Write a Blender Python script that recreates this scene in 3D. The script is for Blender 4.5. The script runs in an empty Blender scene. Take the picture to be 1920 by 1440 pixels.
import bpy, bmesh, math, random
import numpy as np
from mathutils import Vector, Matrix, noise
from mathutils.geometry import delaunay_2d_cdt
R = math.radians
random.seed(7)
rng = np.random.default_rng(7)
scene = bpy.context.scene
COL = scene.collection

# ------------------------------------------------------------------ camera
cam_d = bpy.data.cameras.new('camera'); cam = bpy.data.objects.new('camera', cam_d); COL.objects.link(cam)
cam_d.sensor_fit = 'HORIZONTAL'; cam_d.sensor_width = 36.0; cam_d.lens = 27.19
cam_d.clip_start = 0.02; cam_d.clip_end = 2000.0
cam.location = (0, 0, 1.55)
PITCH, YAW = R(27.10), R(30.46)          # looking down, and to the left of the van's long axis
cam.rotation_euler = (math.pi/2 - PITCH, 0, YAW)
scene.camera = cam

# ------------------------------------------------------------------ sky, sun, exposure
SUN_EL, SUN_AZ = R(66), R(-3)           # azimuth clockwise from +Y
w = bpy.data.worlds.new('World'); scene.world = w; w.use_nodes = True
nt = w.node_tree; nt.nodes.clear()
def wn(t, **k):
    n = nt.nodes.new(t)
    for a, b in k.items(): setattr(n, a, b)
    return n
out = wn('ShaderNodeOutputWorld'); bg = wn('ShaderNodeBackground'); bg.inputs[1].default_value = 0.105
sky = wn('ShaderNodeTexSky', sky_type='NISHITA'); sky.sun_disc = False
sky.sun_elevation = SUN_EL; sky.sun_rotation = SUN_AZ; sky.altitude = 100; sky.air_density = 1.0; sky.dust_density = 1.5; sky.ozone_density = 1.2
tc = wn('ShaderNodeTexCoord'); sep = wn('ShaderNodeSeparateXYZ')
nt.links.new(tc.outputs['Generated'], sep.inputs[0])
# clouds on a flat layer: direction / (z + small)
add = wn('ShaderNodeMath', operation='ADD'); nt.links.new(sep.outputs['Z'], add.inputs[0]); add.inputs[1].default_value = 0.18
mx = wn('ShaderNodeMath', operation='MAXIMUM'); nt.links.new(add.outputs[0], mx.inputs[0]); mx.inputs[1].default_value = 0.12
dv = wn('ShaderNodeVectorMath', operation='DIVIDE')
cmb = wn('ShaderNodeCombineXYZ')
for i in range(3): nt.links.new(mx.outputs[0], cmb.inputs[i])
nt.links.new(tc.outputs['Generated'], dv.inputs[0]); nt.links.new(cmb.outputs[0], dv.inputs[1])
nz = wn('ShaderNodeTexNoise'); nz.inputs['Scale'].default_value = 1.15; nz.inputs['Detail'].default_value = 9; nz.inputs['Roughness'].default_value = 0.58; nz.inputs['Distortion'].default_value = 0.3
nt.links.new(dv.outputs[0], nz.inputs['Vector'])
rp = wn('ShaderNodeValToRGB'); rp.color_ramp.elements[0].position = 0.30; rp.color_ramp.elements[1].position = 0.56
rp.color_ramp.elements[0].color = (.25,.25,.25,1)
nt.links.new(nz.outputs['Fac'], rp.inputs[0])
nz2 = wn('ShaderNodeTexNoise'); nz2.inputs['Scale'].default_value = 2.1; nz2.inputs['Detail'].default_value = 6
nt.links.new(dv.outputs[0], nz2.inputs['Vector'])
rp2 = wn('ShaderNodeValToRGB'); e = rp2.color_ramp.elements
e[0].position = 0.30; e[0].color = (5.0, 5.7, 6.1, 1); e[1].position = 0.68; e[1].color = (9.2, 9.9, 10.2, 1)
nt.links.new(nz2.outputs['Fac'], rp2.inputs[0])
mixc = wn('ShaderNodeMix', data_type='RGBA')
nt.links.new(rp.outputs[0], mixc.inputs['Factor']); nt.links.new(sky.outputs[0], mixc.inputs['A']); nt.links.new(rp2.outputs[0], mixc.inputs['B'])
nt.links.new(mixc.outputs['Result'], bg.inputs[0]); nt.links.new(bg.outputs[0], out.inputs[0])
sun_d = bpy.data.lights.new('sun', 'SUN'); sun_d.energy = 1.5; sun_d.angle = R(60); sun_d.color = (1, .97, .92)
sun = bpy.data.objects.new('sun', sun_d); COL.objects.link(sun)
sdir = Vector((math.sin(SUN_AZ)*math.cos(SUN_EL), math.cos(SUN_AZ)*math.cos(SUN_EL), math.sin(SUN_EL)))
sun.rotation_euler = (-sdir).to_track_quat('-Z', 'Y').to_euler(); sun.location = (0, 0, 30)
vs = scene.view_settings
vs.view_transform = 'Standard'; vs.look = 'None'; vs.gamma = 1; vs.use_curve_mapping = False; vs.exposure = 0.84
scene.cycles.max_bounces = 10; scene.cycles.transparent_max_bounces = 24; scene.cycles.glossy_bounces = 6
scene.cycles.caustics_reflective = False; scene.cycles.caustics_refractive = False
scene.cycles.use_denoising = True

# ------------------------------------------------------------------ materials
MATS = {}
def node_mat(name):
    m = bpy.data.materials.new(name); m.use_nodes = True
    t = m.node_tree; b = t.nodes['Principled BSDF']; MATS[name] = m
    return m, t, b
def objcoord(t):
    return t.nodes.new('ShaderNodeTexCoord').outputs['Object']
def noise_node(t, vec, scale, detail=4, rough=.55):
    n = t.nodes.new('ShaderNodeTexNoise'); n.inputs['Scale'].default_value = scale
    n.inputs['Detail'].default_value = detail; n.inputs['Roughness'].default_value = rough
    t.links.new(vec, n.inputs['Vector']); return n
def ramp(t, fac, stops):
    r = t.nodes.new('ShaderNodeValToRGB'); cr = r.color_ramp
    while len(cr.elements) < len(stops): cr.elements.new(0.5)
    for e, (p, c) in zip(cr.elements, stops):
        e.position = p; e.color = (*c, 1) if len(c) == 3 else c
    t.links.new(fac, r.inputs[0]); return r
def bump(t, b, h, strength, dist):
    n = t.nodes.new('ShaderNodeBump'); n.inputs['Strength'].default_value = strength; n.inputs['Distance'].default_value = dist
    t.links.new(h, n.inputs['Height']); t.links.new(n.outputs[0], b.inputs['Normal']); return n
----
DIRECTIONS | Please give an exact restatement of only the lines from the beginning of the material above to the line with "COL = scene.collection", inclusive.

COMPLETED TASK |
Write a Blender Python script that recreates this scene in 3D. The script is for Blender 4.5. The script runs in an empty Blender scene. Take the picture to be 1920 by 1440 pixels.
import bpy, bmesh, math, random
import numpy as np
from mathutils import Vector, Matrix, noise
from mathutils.geometry import delaunay_2d_cdt
R = math.radians
random.seed(7)
rng = np.random.default_rng(7)
scene = bpy.context.scene
COL = scene.collection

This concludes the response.